La obra te la inspeccionaban cada poco, y dependiendo de quién tocase como inspector, el promotor podía hacer viviendas de mierda y embolsarse la diferencia o tenía que hacer un trabajo más o menos decente. De los dos millones y pico que se construyeron en cuarenta años, todos sabemos que había verdaderas cagadas que ya hubo que derribar hace muchos años y otras muchas que siguen ahí, en bastante buen estado, y cuestan ahora un verdadero riñón. Si el promotor tenía suerte, o engrasaba la suerte sobornando a alguien, construía catorce plantas cuando tenía licencia para nueve, y luego apoquinaba con gran placer la multa que le fuese impuesta, amén, llenándose los bolsillos a lo grande con la diferencia. Toda la corrupción, insisto, pasaba por hacer, hacer más y hacerlo más deprisa.

Acabadas las viviendas, se mudaban allí los nuevos propietarios, y listos. O los nuevos inquilinos, o lo que fuera. El promotor que tardaba más tiempo del debido en construir, él se lo perdía, porque hasta que no acababas en un sitio no podías empezar en el siguiente.

Todo era chapucero, rápido, a veces de calidad ínfima y construido a desmano, en cauces inundables o en lugares que deberían haberse protegido.

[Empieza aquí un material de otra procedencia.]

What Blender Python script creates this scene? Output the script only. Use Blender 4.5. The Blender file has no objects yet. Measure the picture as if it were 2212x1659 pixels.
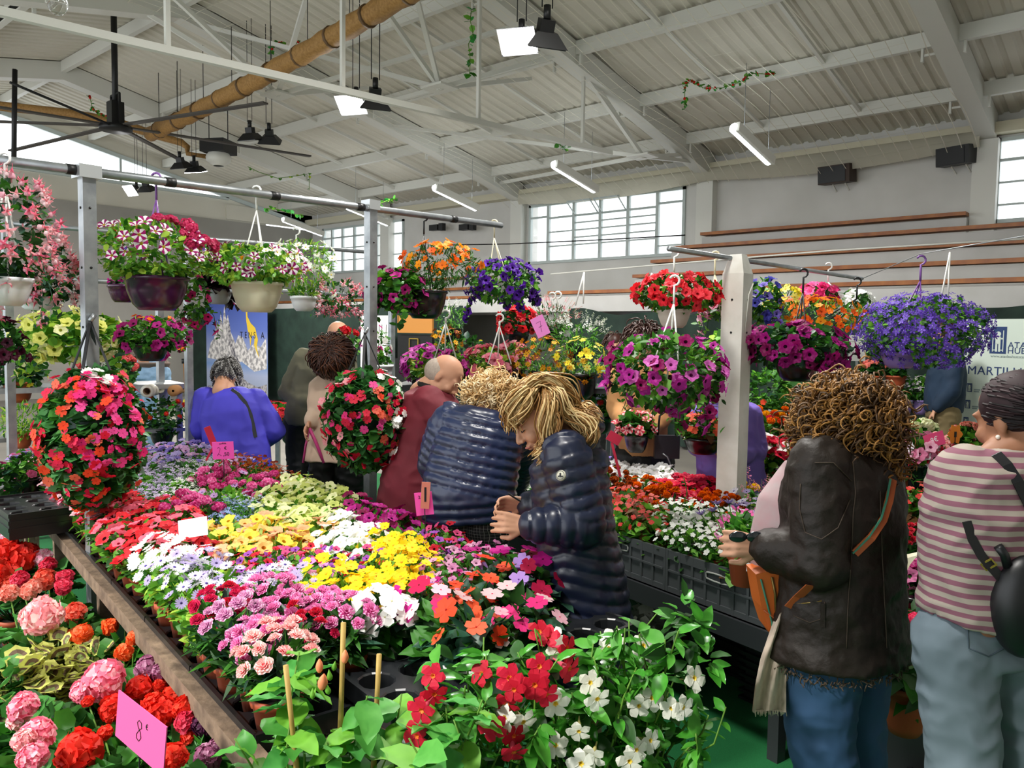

Pero el caso es que para forrarse había que hacerlo y hacerlo enseguida, a lo bestia, a cascoporro, y el enemigo de todos era el que trataba de frenar las obras. Enemigo del jerifalte que había decidido dónde se hacía la promoción, del constructor, de los arquitectos, de los propietarios que esperaban la casa y hasta de los bancos, que ni soñaban con embargar una de esas promociones si algo salía mal.

Todo era arrea y tira para adelante. Y así salió lo que salió. Lo bueno y lo malo, como sucede con este tipo de incentivos. Cuando el incentivo es para paralizar, los terrenos y las obras salen con cuentagotas.

Cada cual tendrá su opinión sobre si es mejor hacer pocas casas pero bien, o ponerse a construir a lo bestia, de cualquier manera. En España conocemos de sobra los dos modelos.